Exercise directions
Make an exact copy of the listing below.

Begin Recorded data

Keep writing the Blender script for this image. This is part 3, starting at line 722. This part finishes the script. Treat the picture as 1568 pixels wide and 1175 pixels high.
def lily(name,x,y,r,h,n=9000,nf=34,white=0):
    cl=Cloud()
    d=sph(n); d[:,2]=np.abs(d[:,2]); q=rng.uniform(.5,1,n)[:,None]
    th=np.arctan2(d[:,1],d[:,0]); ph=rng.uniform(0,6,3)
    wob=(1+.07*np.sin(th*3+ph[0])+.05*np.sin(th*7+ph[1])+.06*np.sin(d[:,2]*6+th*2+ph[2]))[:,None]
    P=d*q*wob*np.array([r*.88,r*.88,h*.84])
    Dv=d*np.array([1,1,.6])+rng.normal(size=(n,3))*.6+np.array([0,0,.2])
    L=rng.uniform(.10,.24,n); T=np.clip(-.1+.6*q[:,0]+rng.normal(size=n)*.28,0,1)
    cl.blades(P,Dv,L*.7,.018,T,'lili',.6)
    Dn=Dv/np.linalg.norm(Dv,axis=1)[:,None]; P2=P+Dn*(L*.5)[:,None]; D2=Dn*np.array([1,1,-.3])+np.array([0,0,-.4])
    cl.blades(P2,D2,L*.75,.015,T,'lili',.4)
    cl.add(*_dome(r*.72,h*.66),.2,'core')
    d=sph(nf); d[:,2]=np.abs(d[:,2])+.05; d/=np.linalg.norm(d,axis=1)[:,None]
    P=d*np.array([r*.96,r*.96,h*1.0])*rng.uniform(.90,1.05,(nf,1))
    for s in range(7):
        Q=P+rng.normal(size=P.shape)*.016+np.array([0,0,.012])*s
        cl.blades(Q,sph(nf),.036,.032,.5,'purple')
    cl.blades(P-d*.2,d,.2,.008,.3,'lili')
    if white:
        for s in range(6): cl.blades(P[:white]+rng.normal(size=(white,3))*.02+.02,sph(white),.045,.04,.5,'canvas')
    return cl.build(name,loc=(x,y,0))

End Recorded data

Solution below
Keep writing the Blender script for this image. This is part 3, starting at line 722. This part finishes the script. Treat the picture as 1568 pixels wide and 1175 pixels high.
def lily(name,x,y,r,h,n=9000,nf=34,white=0):
    cl=Cloud()
    d=sph(n); d[:,2]=np.abs(d[:,2]); q=rng.uniform(.5,1,n)[:,None]
    th=np.arctan2(d[:,1],d[:,0]); ph=rng.uniform(0,6,3)
    wob=(1+.07*np.sin(th*3+ph[0])+.05*np.sin(th*7+ph[1])+.06*np.sin(d[:,2]*6+th*2+ph[2]))[:,None]
    P=d*q*wob*np.array([r*.88,r*.88,h*.84])
    Dv=d*np.array([1,1,.6])+rng.normal(size=(n,3))*.6+np.array([0,0,.2])
    L=rng.uniform(.10,.24,n); T=np.clip(-.1+.6*q[:,0]+rng.normal(size=n)*.28,0,1)
    cl.blades(P,Dv,L*.7,.018,T,'lili',.6)
    Dn=Dv/np.linalg.norm(Dv,axis=1)[:,None]; P2=P+Dn*(L*.5)[:,None]; D2=Dn*np.array([1,1,-.3])+np.array([0,0,-.4])
    cl.blades(P2,D2,L*.75,.015,T,'lili',.4)
    cl.add(*_dome(r*.72,h*.66),.2,'core')
    d=sph(nf); d[:,2]=np.abs(d[:,2])+.05; d/=np.linalg.norm(d,axis=1)[:,None]
    P=d*np.array([r*.96,r*.96,h*1.0])*rng.uniform(.90,1.05,(nf,1))
    for s in range(7):
        Q=P+rng.normal(size=P.shape)*.016+np.array([0,0,.012])*s
        cl.blades(Q,sph(nf),.036,.032,.5,'purple')
    cl.blades(P-d*.2,d,.2,.008,.3,'lili')
    if white:
        for s in range(6): cl.blades(P[:white]+rng.normal(size=(white,3))*.02+.02,sph(white),.045,.04,.5,'canvas')
    return cl.build(name,loc=(x,y,0))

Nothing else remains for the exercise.